A haunting tale of validation and penance

Story: Assessing the complex mother-daughter dynamic and inner conflict, Qala is an intoxicating juggernaut of self-doubt, destruction and road to atonement.

Review: Karnesh Ssharma’s Clean Slate Filmz is back with director Anvitaa Dutt after Bulbbul (2020) to continue their initiative of backing women telling women stories. The film retains Triptii Dimri in the front seat with a solid support of Swastika Mukherjee and debutant Babil Khan, son of the late Irrfan Khan. A fictitious period drama about a playback singer, Qala treads an unfamiliar, unspoken path in terms of relationships. It looks beyond the obvious to explore the underlying complexities of a mother-daughter equation, a rare sight in Hindi cinema. The latter has either overlooked or villainised the conflict for the gallery. Qala dares to observe the raw, even ugly insides of a seemingly normalised relationship with heart aching longing and regret at its core.

The slow burn tragedy that hits a crescendo in the climax without making a noise is a haunting psychological drama set in the 1930’s and 40’s with a musical backdrop. Qala (Triptii Dimri) as a young girl from Himachal is hopeful to live up to the reputation and talent of her illustrious family of classical singers. “Naam ke aagey Pandit hona chahiye, naam ke peeche bai nahi”, says her mother (Swastika Mukherjee) sternly, ensuring her daughter is aware of the weight of expectations she carries. The impressionable daughter wants to win over her taskmaster mother and craves for her validation. The mother however is captivated by the divine energy in Jagan’s (Babil) voice. She bestows him with mother-son affection and chooses him (an outsider) to be a deserving successor of her family’s legacy. Qala is advised to get married and be with her husband instead of pursuing a career in film music as those days it wasn’t a place for respected women. Qala views it as a case of patriarchy, sexism and unfair treatment meted out to women. She feels she is unnoticed by her mother while the mother sees through her daughter’s insecurities and strongly believes that it’s only fair to empower Jagan who is more talented. Qala resorts to questionable ways to accomplish her dream but it comes at a price. She is haunted and traumatised by her past.
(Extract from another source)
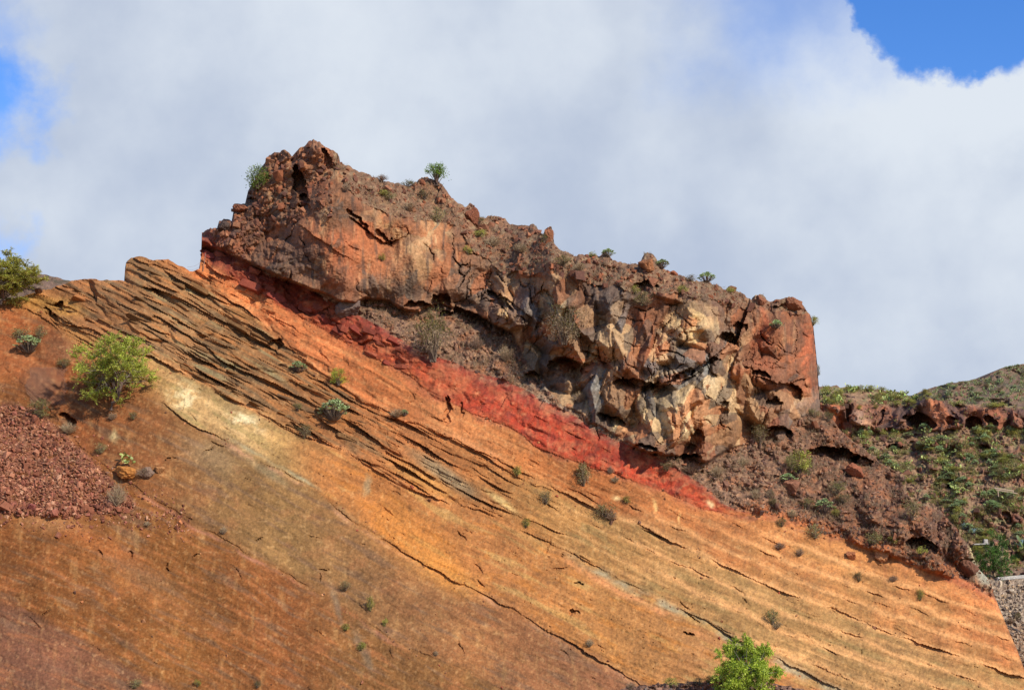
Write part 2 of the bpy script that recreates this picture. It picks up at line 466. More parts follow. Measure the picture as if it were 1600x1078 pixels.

The story steadily opens a Pandora ’s Box of secrets as it moves along, shuttling between past and present, remorse and anger, love and jealousy. It closely observes the tension and twisted mother-daughter dynamic and unravels like an emotional horror. The beauty of Anvitaa Dutt’s storytelling and writing lies in its world creation and her narrative of alternating viewpoints. You witness a mother-daughter dance of psychological warfare as Qala’s ambition clashes with her mother’s disdain. Amit Trivedi’s classical music lies at the heart of the film and is instrumental in taking the story forward. Other than Anvita, the songs have been beautifully penned by Amitabh Bhattacharya, Kausar Munir, Swanand Kirkire and Varun Grover. Singers Sireesha Bhagavatula and Shahid Mallya who have sung for the lead characters do a fine job.

Light is skilfully used in scenes to maintain intrigue. Qala’s childhood home in the mountains and her adult life in Kolkata, the set design, costumes and colour palette are striking. Siddharth Diwan (Cinematography) and Meenal Agarwal (Production Designer) deserve a special mention for building a world that exudes hypnotic unsettling energy and heartache. While the pace feels sedentary on several occasions, the inner turmoil and pain finds an outlet even in silence.

Last but not the least; all the three lead actors transport themselves to the poignant world of love, ambition and deceit. Triptii Dimri is gorgeous in the retro avatar and effective in parts but noticeably limited in her expressions. The beautiful Swastika Mukherjee is perfectly restrained and powerful as the mother. There’s a certain earnestness to Babil, something his celebrated father exuded. He shows glimpses of what he can deliver as an actor and the future definitely looks bright for him.